Work instructions »
Set the lines down again exactly, first line through the line that contains "COL = scn.collection", with no pictures.

Materials provided »
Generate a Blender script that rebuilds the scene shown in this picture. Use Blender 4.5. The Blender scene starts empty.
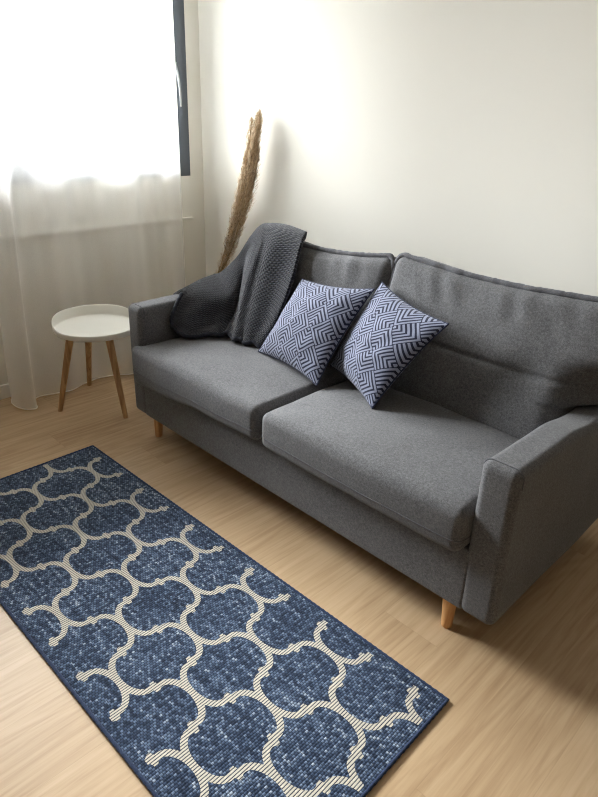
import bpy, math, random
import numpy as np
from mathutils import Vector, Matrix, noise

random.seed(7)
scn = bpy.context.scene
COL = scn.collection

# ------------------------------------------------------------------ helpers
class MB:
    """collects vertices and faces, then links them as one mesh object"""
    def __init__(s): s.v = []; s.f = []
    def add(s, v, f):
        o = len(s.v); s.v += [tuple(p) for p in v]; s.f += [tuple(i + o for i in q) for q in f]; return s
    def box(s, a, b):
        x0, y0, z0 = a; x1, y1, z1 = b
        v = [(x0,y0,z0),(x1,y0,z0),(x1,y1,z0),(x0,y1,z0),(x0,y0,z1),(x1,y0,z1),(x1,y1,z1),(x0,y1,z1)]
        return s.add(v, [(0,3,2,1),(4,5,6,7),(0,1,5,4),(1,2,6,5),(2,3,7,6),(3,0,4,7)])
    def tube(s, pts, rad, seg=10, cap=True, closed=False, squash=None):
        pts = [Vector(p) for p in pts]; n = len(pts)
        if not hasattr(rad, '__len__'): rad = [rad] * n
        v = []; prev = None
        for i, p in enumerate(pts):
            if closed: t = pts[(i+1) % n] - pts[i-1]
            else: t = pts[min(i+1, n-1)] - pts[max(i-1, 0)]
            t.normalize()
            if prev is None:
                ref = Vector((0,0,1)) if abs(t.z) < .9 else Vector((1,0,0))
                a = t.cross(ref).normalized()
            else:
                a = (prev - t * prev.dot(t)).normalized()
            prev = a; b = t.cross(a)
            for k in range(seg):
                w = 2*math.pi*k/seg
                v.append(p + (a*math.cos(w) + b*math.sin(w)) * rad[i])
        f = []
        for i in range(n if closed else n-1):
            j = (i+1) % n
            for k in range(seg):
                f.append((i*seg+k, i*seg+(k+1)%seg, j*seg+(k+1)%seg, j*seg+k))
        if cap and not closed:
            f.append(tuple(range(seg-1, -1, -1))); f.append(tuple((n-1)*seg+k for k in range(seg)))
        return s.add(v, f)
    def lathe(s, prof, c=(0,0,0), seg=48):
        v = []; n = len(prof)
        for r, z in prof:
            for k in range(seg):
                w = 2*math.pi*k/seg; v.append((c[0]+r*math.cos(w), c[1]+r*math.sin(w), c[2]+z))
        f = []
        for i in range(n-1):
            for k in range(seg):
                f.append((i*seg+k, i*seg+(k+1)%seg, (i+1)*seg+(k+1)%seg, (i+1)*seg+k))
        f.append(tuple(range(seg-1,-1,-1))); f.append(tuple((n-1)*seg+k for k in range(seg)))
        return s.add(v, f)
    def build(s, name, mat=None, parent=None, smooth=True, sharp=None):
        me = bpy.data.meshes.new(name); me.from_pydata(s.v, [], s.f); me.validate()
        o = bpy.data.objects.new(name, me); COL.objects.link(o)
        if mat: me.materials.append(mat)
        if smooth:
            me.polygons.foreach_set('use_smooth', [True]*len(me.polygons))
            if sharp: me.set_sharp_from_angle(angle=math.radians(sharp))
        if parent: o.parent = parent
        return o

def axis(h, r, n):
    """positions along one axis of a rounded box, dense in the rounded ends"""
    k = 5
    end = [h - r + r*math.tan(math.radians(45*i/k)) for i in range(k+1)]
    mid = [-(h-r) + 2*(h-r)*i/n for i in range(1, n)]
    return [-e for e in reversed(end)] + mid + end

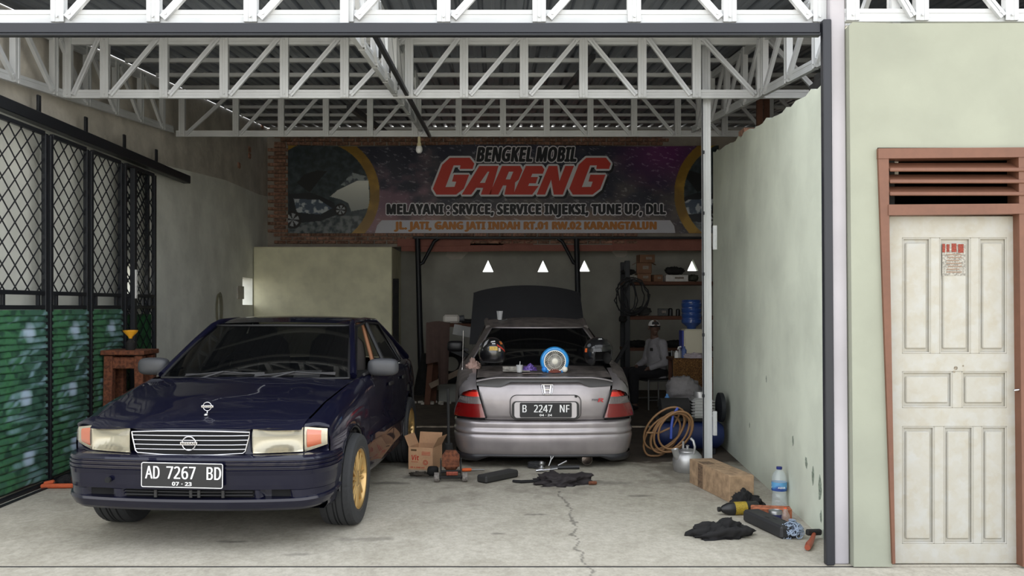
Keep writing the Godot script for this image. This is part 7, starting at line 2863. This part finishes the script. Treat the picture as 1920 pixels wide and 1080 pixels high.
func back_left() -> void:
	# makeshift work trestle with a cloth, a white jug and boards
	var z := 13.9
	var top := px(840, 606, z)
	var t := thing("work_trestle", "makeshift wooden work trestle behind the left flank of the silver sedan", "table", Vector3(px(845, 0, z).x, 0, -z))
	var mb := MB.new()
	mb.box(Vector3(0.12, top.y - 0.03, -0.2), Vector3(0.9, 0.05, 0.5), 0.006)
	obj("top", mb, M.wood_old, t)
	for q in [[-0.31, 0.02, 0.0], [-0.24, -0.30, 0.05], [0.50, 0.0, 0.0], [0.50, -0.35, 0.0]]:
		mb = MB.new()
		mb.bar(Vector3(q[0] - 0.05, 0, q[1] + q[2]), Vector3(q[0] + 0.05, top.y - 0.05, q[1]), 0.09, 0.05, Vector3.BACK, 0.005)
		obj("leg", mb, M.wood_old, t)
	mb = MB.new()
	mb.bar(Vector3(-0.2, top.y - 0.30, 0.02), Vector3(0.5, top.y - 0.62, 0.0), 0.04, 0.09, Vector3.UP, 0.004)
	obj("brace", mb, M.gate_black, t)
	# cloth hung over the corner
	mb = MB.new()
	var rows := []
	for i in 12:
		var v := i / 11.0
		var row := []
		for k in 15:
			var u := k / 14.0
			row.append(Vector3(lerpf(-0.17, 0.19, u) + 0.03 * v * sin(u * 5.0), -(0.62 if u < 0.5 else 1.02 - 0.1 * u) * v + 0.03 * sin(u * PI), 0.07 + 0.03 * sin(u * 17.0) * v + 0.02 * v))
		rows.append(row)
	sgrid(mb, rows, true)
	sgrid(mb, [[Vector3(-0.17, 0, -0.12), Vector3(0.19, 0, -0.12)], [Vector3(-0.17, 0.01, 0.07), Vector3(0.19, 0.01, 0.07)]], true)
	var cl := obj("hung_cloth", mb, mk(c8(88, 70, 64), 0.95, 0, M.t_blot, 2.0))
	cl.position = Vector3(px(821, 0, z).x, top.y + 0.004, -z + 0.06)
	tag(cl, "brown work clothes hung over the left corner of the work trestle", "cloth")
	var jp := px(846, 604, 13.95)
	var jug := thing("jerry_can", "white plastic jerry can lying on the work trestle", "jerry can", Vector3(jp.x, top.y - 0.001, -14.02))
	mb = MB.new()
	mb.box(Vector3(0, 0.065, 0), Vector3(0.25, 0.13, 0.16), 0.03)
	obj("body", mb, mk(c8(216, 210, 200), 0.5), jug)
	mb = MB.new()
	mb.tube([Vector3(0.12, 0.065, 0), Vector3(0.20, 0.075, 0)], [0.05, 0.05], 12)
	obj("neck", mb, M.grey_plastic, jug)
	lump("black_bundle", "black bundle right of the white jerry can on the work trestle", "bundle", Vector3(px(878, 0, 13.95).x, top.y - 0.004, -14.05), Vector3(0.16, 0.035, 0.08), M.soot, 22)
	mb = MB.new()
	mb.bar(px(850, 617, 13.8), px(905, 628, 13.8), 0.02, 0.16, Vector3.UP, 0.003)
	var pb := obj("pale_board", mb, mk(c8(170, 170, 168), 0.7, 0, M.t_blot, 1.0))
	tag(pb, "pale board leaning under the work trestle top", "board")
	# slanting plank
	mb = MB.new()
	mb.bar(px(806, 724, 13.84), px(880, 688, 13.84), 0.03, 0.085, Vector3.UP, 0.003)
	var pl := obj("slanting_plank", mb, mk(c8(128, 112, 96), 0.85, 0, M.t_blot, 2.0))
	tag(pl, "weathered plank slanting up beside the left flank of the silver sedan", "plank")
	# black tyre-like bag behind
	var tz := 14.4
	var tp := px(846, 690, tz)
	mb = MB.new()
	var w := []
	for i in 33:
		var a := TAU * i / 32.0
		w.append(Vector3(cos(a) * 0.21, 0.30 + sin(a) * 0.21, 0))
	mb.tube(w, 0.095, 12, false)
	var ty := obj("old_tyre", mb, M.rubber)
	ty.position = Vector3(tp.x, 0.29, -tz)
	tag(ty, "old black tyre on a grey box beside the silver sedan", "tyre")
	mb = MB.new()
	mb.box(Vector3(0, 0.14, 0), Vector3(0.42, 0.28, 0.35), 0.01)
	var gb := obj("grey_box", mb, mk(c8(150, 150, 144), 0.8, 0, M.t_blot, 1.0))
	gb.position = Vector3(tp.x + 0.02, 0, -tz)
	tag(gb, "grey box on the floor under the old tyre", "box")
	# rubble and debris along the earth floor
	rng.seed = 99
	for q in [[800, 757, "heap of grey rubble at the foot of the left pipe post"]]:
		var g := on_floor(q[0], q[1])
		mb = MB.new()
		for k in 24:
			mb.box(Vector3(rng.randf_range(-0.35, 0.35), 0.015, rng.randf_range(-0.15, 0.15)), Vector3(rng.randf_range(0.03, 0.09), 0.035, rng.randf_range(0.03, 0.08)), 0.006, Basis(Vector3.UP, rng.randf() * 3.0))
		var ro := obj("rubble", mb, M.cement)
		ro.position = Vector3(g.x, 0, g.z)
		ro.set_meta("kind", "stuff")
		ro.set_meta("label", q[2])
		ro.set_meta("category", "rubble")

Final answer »
Generate a Blender script that rebuilds the scene shown in this picture. Use Blender 4.5. The Blender scene starts empty.
import bpy, math, random
import numpy as np
from mathutils import Vector, Matrix, noise

random.seed(7)
scn = bpy.context.scene
COL = scn.collection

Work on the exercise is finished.